As for me, I’m a liberal. If you’re really for gay rights and ending racism, then you should be for a robust government to protect gays and minorities. Small government, low taxes, laissez faire markets, etc. are inherently racist, sexist, and homophobic because the negative impacts of those policies hit traditionally disadvantaged groups like women, gays, and minorities the hardest.

The reason third parties can’t currently thrive, especially at the national level, is that we have a winner-take-all system. If you have a third party it’s either going to be another liberal party that will draw votes away from the primary liberal party’s (the Democrats’) candidate or another conservative party that will draw votes away from the Republican candidate, or a party that’s sometimes liberal and sometimes conservative and draws some votes from each of the two major parties, probably one a little more than the other; however, our electoral system only leaves room for one winner in each election.

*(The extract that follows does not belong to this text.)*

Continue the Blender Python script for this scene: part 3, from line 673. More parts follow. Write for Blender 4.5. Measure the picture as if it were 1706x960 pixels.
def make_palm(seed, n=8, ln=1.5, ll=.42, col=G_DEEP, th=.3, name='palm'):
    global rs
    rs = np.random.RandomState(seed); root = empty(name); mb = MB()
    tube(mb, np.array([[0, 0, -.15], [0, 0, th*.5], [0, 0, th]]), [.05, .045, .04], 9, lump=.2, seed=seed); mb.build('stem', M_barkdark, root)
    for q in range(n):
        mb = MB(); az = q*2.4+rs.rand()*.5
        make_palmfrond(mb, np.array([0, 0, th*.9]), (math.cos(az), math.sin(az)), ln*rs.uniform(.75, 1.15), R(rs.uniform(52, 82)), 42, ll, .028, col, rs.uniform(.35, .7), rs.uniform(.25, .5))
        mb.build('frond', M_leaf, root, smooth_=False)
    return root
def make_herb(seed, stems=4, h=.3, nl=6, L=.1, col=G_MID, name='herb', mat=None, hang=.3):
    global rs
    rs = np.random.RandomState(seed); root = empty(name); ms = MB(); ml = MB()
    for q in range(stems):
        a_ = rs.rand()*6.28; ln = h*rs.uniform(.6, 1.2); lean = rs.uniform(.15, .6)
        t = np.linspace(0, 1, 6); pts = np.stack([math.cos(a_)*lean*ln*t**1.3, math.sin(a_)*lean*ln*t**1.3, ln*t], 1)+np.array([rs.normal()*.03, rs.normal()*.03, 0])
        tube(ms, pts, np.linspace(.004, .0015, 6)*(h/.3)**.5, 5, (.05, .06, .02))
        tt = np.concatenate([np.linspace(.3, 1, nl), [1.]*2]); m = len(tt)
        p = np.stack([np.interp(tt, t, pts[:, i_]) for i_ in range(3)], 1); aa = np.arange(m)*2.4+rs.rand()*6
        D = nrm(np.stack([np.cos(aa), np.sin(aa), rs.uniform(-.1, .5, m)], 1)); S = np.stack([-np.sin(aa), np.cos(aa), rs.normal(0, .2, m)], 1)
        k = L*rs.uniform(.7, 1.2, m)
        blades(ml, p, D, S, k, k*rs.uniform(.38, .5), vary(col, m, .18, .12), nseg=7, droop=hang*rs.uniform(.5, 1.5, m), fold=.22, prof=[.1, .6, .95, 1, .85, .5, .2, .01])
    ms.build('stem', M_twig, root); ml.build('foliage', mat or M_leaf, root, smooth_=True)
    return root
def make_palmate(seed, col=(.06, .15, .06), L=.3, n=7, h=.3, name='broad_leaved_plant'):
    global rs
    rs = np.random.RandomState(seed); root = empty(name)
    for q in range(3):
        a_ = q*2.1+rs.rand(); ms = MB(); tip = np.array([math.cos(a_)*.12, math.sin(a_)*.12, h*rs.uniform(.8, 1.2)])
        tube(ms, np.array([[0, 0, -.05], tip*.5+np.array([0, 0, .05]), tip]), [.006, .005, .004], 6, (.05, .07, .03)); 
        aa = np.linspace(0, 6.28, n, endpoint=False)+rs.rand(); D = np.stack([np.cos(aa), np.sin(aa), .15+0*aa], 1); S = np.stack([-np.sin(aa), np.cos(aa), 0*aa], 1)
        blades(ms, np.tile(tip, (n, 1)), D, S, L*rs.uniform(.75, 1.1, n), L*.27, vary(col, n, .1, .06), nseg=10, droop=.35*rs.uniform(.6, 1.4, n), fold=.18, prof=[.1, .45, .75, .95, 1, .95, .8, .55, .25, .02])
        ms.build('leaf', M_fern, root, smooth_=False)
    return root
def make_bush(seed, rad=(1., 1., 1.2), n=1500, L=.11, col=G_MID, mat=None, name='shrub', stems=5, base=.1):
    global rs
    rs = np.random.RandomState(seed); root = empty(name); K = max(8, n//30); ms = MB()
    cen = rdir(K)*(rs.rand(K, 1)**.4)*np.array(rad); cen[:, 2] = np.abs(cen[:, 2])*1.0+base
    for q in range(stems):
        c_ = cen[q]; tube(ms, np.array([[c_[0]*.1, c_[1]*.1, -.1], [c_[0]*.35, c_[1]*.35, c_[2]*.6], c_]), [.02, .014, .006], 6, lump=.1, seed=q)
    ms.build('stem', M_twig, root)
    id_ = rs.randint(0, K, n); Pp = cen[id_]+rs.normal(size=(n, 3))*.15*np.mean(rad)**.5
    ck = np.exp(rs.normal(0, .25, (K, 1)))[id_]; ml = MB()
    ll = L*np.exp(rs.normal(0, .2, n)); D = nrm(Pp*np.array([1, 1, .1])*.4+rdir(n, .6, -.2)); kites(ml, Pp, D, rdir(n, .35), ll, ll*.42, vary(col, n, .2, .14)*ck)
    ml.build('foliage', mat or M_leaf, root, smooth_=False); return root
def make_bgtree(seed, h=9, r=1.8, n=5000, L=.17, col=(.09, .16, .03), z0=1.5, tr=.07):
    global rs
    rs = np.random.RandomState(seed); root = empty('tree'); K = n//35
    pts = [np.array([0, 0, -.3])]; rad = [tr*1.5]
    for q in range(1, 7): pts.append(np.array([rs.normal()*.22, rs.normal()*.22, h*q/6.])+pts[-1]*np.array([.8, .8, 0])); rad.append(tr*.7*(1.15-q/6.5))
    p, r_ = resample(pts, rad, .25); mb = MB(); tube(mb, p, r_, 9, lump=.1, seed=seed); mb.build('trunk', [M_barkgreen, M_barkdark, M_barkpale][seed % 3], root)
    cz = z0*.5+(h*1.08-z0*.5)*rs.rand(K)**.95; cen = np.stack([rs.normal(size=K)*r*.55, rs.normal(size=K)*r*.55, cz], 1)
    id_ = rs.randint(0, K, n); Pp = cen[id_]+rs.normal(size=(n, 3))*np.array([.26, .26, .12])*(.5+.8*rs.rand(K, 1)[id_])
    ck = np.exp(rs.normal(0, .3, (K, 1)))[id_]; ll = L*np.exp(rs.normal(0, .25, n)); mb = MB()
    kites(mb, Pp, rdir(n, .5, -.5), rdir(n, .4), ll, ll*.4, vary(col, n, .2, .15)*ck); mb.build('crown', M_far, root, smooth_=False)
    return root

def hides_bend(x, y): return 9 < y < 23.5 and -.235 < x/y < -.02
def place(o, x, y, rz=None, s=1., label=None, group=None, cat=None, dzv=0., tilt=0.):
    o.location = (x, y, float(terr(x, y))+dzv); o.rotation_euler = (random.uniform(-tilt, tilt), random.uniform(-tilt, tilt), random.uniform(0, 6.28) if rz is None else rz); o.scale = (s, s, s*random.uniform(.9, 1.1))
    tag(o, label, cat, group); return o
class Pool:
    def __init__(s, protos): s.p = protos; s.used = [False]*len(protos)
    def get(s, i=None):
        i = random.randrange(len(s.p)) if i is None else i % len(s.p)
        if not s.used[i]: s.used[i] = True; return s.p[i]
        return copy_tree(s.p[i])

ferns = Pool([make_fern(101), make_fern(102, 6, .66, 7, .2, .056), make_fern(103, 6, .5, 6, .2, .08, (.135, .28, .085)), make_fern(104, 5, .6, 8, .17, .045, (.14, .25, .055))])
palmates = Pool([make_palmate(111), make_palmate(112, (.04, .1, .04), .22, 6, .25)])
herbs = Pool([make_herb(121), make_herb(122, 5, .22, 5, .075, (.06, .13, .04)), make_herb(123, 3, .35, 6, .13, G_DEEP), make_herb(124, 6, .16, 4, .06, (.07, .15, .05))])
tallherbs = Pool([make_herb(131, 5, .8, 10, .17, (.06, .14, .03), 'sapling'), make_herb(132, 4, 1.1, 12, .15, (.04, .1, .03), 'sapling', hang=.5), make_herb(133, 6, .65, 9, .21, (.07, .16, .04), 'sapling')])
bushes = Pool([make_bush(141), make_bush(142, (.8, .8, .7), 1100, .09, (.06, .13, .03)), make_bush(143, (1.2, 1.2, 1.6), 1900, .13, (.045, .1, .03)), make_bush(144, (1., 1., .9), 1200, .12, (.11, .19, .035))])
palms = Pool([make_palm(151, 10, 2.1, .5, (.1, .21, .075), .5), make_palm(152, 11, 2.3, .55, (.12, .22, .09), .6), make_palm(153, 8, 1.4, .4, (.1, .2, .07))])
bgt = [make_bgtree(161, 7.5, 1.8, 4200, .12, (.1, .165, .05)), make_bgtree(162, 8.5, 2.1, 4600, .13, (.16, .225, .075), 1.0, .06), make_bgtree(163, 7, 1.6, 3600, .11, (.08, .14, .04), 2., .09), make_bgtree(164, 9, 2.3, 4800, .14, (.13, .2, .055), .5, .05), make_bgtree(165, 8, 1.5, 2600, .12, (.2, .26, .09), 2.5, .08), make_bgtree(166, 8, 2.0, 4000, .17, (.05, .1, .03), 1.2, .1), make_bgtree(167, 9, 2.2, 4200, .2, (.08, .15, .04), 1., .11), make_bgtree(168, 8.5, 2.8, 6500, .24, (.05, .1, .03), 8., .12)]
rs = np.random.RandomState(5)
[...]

If overall more conservatives vote in an election but they split their votes between two conservative (or more-conservative-than-liberal) candidates, whereas fewer liberals vote but they’re united behind one liberal party/candidate, the result won’t be that conservative party A gets 3 seats, conservative party B gets 3 seats, and the liberal party gets 4 seats; no, instead the result will be that the liberal candidate wins the seat and the conservatives, for all the votes they mustered between their two candidates, get nothing for their troubles. Most people, especially most people who put in the effort to cast votes, are liberal enough or conservative enough that they don’t want a candidate of the opposite worldview to win, so they’ll settle on a sub-par candidate who’s closer to their worldview than the other major party’s candidate rather than risk wasting their votes on a third party candidate with fewer campaign resources at her disposal whose platform is actually closer to what they really believe in. And, given our winner-take-all system, I don’t blame them for that.